#### [Supplied data]
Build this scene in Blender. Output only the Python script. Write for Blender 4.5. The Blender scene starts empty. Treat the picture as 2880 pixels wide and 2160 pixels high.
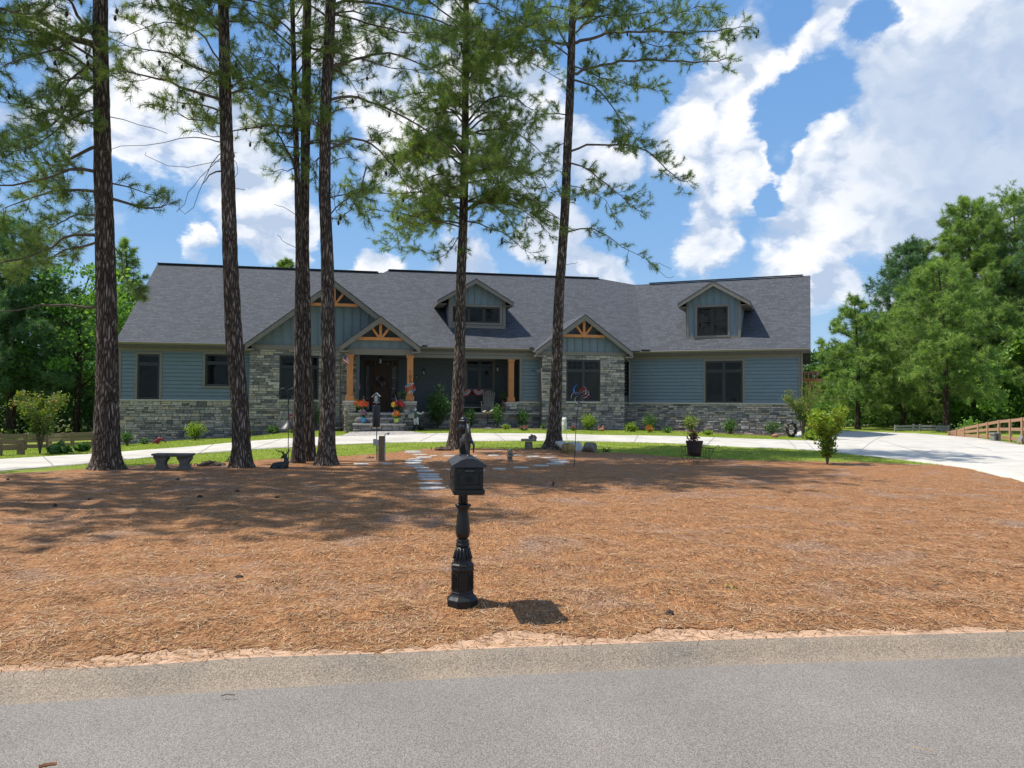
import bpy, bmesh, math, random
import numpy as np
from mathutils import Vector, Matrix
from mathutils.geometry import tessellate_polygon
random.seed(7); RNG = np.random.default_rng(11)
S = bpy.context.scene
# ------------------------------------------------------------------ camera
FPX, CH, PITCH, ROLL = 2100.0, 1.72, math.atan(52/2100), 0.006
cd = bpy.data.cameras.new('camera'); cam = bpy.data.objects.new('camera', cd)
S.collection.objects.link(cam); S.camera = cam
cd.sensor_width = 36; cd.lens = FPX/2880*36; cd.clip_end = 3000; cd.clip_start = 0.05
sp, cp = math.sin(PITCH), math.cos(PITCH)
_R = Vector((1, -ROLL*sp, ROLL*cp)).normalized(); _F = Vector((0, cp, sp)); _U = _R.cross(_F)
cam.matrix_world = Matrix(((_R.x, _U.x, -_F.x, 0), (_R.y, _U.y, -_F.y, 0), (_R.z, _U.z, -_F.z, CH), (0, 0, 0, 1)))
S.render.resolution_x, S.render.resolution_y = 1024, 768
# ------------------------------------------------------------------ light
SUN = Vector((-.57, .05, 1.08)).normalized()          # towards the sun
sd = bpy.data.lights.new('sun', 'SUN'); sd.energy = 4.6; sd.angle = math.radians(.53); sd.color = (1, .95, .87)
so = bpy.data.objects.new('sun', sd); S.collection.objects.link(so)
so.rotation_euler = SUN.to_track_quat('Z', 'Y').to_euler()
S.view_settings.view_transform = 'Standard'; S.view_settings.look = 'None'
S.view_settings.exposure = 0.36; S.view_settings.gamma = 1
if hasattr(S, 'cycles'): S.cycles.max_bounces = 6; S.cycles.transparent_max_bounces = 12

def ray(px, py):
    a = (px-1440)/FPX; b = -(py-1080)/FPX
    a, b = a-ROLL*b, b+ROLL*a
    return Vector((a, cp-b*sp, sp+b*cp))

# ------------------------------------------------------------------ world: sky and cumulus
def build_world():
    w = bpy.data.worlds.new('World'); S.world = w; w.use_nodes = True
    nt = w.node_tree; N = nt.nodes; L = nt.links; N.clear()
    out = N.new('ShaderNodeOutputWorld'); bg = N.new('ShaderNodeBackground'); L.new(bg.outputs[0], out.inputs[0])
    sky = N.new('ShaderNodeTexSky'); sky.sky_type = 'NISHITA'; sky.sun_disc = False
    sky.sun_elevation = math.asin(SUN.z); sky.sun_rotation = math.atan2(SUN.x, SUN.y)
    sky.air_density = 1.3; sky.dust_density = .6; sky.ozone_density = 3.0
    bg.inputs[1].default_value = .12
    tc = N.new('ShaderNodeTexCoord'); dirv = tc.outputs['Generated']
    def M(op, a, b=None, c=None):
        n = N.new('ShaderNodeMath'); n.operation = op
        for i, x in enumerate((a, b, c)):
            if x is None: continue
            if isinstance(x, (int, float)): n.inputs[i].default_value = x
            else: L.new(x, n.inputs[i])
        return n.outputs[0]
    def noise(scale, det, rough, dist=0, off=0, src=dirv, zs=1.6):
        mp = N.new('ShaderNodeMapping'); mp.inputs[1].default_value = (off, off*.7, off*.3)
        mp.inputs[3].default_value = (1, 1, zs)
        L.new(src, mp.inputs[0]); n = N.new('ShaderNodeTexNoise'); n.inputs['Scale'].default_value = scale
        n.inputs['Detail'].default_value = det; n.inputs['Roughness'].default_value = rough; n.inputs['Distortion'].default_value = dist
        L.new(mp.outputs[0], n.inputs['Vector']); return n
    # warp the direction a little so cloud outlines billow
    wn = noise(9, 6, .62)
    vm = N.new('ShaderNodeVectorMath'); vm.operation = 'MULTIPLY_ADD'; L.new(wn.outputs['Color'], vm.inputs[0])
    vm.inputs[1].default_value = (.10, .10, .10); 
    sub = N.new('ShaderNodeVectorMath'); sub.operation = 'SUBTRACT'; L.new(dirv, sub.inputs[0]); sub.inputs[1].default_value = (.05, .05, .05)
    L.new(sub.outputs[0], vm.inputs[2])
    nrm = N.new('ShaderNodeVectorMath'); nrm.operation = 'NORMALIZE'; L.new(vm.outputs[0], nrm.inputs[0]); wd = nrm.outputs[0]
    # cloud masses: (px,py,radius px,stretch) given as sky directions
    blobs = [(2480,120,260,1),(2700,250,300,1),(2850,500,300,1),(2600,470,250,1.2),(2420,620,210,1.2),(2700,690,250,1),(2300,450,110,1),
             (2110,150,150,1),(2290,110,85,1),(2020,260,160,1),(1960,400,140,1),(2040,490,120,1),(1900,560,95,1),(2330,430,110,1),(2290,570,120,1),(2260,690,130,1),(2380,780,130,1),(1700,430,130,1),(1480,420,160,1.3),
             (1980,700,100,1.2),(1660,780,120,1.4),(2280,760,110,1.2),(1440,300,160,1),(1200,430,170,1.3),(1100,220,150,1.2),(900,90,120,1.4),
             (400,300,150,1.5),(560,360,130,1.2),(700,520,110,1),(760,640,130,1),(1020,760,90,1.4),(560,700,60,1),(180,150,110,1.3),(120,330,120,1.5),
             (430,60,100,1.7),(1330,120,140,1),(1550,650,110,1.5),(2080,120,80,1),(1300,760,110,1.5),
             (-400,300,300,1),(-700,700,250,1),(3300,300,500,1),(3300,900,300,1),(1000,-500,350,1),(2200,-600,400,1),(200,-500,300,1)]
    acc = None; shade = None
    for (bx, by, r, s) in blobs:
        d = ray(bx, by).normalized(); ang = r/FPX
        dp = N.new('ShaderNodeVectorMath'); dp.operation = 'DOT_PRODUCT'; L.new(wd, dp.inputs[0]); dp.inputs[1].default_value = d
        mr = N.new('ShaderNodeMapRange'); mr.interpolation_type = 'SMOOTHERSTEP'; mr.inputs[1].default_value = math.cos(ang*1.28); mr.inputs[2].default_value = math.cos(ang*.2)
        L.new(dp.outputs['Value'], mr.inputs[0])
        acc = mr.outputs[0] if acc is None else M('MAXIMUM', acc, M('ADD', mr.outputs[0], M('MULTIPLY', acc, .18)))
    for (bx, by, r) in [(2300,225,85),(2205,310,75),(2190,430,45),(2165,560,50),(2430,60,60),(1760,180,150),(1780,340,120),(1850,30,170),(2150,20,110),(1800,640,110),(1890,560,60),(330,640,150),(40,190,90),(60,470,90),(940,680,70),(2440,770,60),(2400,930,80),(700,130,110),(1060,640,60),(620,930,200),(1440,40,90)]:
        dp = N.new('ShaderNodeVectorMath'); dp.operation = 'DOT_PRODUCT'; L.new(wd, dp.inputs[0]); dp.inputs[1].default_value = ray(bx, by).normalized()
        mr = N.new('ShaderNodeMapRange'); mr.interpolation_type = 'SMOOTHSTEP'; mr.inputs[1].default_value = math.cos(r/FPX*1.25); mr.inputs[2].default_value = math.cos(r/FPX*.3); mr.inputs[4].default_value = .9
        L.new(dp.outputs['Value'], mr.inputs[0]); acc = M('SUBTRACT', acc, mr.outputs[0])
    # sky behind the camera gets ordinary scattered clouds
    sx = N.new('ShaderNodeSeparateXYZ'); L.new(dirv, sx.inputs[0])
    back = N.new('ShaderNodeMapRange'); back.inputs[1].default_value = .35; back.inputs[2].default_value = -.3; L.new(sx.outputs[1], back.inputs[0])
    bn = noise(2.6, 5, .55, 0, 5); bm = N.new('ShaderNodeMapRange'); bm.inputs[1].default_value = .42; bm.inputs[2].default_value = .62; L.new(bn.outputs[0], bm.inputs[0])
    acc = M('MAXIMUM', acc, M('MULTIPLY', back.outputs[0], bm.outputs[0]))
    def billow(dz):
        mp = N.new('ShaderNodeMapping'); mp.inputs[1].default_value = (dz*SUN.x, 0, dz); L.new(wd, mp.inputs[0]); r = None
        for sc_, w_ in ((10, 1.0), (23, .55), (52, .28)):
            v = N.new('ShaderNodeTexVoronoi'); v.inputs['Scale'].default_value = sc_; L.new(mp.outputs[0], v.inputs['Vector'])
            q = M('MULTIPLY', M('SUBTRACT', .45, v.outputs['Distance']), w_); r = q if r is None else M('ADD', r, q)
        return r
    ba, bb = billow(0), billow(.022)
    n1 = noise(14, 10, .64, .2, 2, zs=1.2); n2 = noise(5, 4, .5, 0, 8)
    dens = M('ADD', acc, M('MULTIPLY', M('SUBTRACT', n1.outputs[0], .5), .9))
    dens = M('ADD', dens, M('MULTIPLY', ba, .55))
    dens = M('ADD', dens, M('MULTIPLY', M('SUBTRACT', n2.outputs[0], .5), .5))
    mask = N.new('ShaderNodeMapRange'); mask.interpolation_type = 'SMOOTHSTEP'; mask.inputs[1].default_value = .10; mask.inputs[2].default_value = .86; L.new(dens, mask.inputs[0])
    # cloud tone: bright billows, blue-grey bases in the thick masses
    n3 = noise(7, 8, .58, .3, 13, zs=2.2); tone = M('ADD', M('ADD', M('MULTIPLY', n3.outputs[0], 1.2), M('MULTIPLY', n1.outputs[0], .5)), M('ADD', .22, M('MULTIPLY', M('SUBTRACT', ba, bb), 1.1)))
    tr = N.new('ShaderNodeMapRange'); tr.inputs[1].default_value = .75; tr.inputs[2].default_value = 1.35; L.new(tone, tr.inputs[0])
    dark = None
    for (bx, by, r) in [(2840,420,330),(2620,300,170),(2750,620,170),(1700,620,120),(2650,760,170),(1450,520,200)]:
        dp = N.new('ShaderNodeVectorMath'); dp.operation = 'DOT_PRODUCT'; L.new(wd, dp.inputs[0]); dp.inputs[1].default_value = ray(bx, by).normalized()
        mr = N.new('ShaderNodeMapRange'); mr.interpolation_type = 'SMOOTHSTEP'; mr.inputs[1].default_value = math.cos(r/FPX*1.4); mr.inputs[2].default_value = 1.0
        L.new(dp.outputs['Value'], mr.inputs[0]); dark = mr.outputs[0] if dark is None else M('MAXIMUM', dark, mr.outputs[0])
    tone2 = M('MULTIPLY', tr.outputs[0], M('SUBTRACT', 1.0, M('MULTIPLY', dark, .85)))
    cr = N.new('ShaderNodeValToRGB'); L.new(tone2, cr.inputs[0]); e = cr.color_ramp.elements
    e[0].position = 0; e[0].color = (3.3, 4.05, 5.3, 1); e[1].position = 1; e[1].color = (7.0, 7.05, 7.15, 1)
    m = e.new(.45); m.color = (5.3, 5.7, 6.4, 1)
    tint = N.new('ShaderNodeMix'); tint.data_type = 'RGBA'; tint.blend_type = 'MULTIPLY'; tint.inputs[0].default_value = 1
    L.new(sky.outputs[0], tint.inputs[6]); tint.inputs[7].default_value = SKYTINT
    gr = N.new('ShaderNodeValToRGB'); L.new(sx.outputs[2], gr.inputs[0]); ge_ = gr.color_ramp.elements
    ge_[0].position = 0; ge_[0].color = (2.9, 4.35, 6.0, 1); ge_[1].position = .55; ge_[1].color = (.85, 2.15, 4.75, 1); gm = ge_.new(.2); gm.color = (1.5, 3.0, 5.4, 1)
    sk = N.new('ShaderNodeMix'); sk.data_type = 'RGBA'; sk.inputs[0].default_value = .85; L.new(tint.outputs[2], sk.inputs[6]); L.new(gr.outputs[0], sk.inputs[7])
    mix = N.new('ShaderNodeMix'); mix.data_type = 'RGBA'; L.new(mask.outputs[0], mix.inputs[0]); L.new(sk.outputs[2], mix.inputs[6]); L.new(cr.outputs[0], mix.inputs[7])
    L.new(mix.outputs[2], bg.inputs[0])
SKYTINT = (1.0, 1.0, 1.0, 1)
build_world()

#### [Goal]
Pull every line containing the word "scene" out of the material.

#### [Result of this exercise]
Build this scene in Blender. Output only the Python script. Write for Blender 4.5. The Blender scene starts empty. Treat the picture as 2880 pixels wide and 2160 pixels high.
S = bpy.context.scene